In the first scenario, the GDP growth is forecast at 6.55%, and exports to increase by 9.54% compared to 2023. The average consumer price index (CPI) for the year is projected to rise by 4.31% year-on-year, and the trade balance to maintain a surplus of 5.7 billion USD.
Meanwhile, in the second one, the country’s economic growth will reach 6.95%, with export growth hitting 11.64%, CPI surging by 4.12%, and the trade surplus rising to 7.3 billion USD.
The first scenario assumes that global economic factors will continue to align with assessments from international organisations, and Vietnam will maintain policy efforts similar to those in the first half of 2024, while the second involves more positive global economic conditions, including faster recovery growth, investors’ increasing interest in Southeast Asian countries, supply chain restoration, and positive changes in investments in digital transformation and green transition.
In the more positive scenario, Vietnam is assumed to effectively implement economic reform and management measures, which produce the best results in terms of public investment disbursement/absorption, credit, labour productivity growth, the business environment improvement, and the enhancement of national competitiveness.

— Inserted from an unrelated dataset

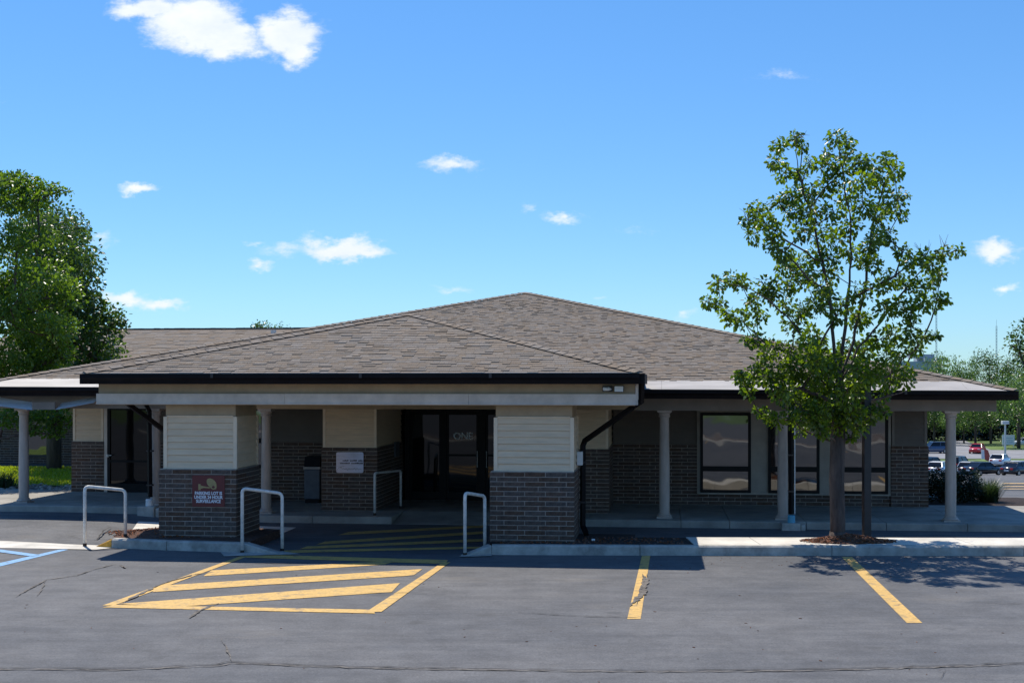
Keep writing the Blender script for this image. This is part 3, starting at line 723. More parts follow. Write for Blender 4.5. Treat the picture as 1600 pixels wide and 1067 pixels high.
# pale flashing along the eave
O_, U_, S_, N_, _p = plane_frame([rEL, rER, APX]); tot = (Vector(rER)-Vector(rEL)).length; x = 0.0
while x < tot-.05:
    e = min(x+3.05, tot); mb = MB()
    l0 = max(x, .02); e0 = e-.004; k = .76
    lo2 = max(l0, .76*1.03*((10.8+.4)/11.1)); hi2 = min(e0, tot-.76*1.0)
    q = [O_+U_*l0-S_*.01, O_+U_*e0-S_*.01, O_+U_*min(e0, tot-.74)+S_*.73, O_+U_*max(l0, .76)+S_*.73]
    mb.hexa([p-N_*.005 for p in q]+[p+N_*.012 for p in q]); part(mb, 'flashing_panel', 'flash', roof); x = e
# gutters: K-profile prisms
def gutter(a0, a1, b, z0a, z0b, h, dpt=.13, parent=None, name='gutter'):
    prof = [(0, -h), (-dpt*.55, -h), (-dpt*.72, -h*.62), (-dpt, -h*.40), (-dpt, -.012), (-dpt-.010, -.010), (-dpt-.010, 0), (-dpt+.02, 0), (0, 0)]
    mb = MB(); n = len(prof)
    mb.add([(a0, b+o, z0a+z) for o, z in prof]+[(a1, b+o, z0b+z) for o, z in prof],
           [tuple(range(n)), tuple(range(n, 2*n))[::-1]]+[(i, n+i, n+(i+1) % n, (i+1) % n) for i in range(n)])
    return part(mb, name, 'gutter', parent)
PE0, PE1, PBF = -10.37, -.345, 22.2      # porch eave
gutter(EL-.03, -10.43, EB+.10, zE(EL)+.005, zE(-10.4)+.005, .19, .14); gutter(PE1+.03, ER+.04, EB+.10, zE(PE1)+.005, zE(ER)+.005, .19, .14)
def strap(b0, b1, a, z0, z1, nm='gutter'): return bx(nm, 'gutter', a-.03, a+.08, b0, b1, z0, z1)
strap(EB+.11, 44.5, ER, 2.66, 2.845); strap(EB+.11, BKB, EL-.06, 2.73, 2.92)
bx('gutter', 'gutter', EL-.03, ER+.05, BKB-.02, BKB+.1, 2.66, 2.84)
# beams of the covered walk
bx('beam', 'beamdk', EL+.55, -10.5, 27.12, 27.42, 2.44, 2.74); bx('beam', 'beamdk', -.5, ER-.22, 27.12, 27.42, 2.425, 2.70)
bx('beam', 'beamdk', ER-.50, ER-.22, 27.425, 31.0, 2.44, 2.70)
for i in range(1): bx('soffit', 'soffit', EL+.02, ER-.02, EB+.101, 31.4, 2.705, 2.725)
bx('soffit', 'soffit', 5.8, ER-.02, 31.401, 45.0, 2.705, 2.725); bx('soffit', 'soffit', EL+.02, -14.3, 31.401, 45.0, 2.705, 2.725)
bx('fascia', 'frieze', -10.42, -.4, 27.12, 27.3, 2.44, 2.70)
# white metal cladding strips on the left beam
def clad(q, m, nm='beam_cladding', b=26.98, **k):
    pts = [PB(x, y, b) for x, y in q]; mb = MB(); mb.prism([(a, b, z) for a, z in pts], (0, .05, 0)); return part(mb, nm, m, **k)
M['cladblue'] = mat('white_gloss_metal', (.88,.90,.94), rough=.25, var=.04)
for q, m in (([(-70,612),(50,630),(50,640.5),(-70,626)], 'cladblue'), ([(50.5,628),(86,628),(86,639.8),(50.5,639.8)], 'beamdk'), ([(86.5,630),(147,618.5),(147,629),(86.5,640)], 'cladblue')):
    mb = MB(); pts = [PB(x, y, 26.7) for x, y in q]
    top = (pts[0], pts[1]); lean = .30 if m == 'cladblue' else .0
    mb.hexa([(pts[3][0], 26.69, pts[3][1]), (pts[2][0], 26.69, pts[2][1]), (pts[2][0], 26.74, pts[2][1]), (pts[3][0], 26.74, pts[3][1]),
             (pts[0][0], 26.69+lean, pts[0][1]), (pts[1][0], 26.69+lean, pts[1][1]), (pts[1][0], 26.74+lean, pts[1][1]), (pts[0][0], 26.74+lean, pts[0][1])])
    part(mb, 'beam_cladding', m, label='pale glossy metal strip on the left walkway beam' if m == 'cladblue' else None)

# porch roof
zP = 3.165; sl = .26; PK = (-5.36, 27.2, 4.47); PRB = (-5.36, 32.4, 4.47)
fl, fr_ = (PE0, PBF, zP), (PE1, PBF, zP)
proof = part(hexroof([fl, fr_, PK]), 'porch_roof', 'deck')
part(hexroof([fr_, (PE1, 27.9, zP), (PE1-.9, 29.5, 3.6), PRB, PK]), 'roof_slope', 'shingle', proof)
NB = 24.35; ax = PE0+ (NB-PBF)
part(hexroof([fl, (ax, NB, zP+sl*(NB-PBF)), (PE0, NB, zP)]), 'roof_slope', 'shingle', proof)
part(hexroof([(-8.22, NB, zP+sl*(NB-PBF)), PK, PRB, (-8.22, 28.2, zP+.32)]), 'roof_slope', 'shingle', proof)
shingles([fl, fr_, PK], .160, (.11, .26), 99, proof)
hipcaps(fl, PK, proof, hw=.12); hipcaps(fr_, PK, proof, hw=.12)
bx('drip_edge', 'flash', PE0-.01, PE1+.01, PBF-.02, PBF+.05, zP+.004, zP+.014, proof)
gutter(PE0, PE1+.005, PBF+.02, zP+.003, zP+.003, .187, .12)
bx('gutter', 'gutter', PE1-.02, PE1+.10, PBF+.022, 26.6, zP-.184, zP+.001); bx('gutter', 'gutter', PE0-.10, PE0+.02, PBF+.022, NB, zP-.184, zP+.001)
# porch beam: upper frieze and proud lower board
pa0, pa1 = PA(151, 22.6), PA(994, 22.6)
bx('porch_beam', 'frieze', pa0+.02, pa1-.02, 22.64, 22.9, 2.60, 3.0)
for i in range(3):
    q0, q1 = pa0+(pa1-pa0)*(0, .36, .70)[i], pa0+(pa1-pa0)*(.36, .70, 1)[i]
    bx('beam_board', 'beam', q0+.002, q1-.002, 22.58+random.uniform(-.002,.002), 22.638, 2.615, 2.805); bx('beam_trim', 'beam', q0+.002, q1-.002, 22.562, 22.574, 2.612, 2.632)
bx('beam_end', 'beam', pa1+.001, pa1+.03, 22.60, 22.92, 2.61, 3.02)
bx('porch_beam', 'beam', pa1-.30, pa1-.02, 22.902, 27.1, 2.615, 3.0); bx('porch_beam', 'beam', pa0+.02, pa0+.30, 22.902, 24.3, 2.615, 3.0)
bx('porch_beam', 'beam', -8.45, -8.22, 22.902, 27.1, 2.615, 3.0)
bx('soffit', 'soffit', PE0+.02, PE1-.02, PBF+.02, 22.64, 2.985, 3.0)
bx('soffit', 'soffit', -8.2, pa1-.31, 22.902, 28.2, 2.76, 2.80)
bx('soffit', 'soffit', P2A, P3B, 27.3, 31.2, 2.73, 2.75)
for i in range(1, 4):      # gutter seams
    q0 = PE0+(PE1-PE0)*i/4+random.uniform(-.3,.3); bx('gutter_joint', 'brownmetal', q0, q0+.05, PBF-.118, PBF-.10, zP-.075, zP+.004)
for q0 in (1.9, 4.9): bx('gutter_joint', 'brownmetal', q0, q0+.05, EB-.058, EB-.04, zE(q0)-.075, zE(q0)+.006)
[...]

CIEM Director Tran Thi Hong Minh said that since the beginning of 2024, Vietnam has emphasised its priority to boost economic growth by stabilising macro-economy, curbing inflation, and ensuring major balances.
In the first half, economic growth hit 6.42%, exports expanded by 14.5%, and inflation was controlled.
To achieve the goals set for the remaining months of this year, CIEM recommended improving the quality of growth; enhancing the capacity for innovation and adaptation to major trends such as digital transformation and green transition; increasing labour productivity; and perfecting the legal framework for new economic models like circular economy, digital economy, sharing economy, and creative economy.
In addition, the Government needs appropriate macroeconomic policy management solutions and closely monitor inflation developments, while maintaining fiscal space to cope with future shocks effectively.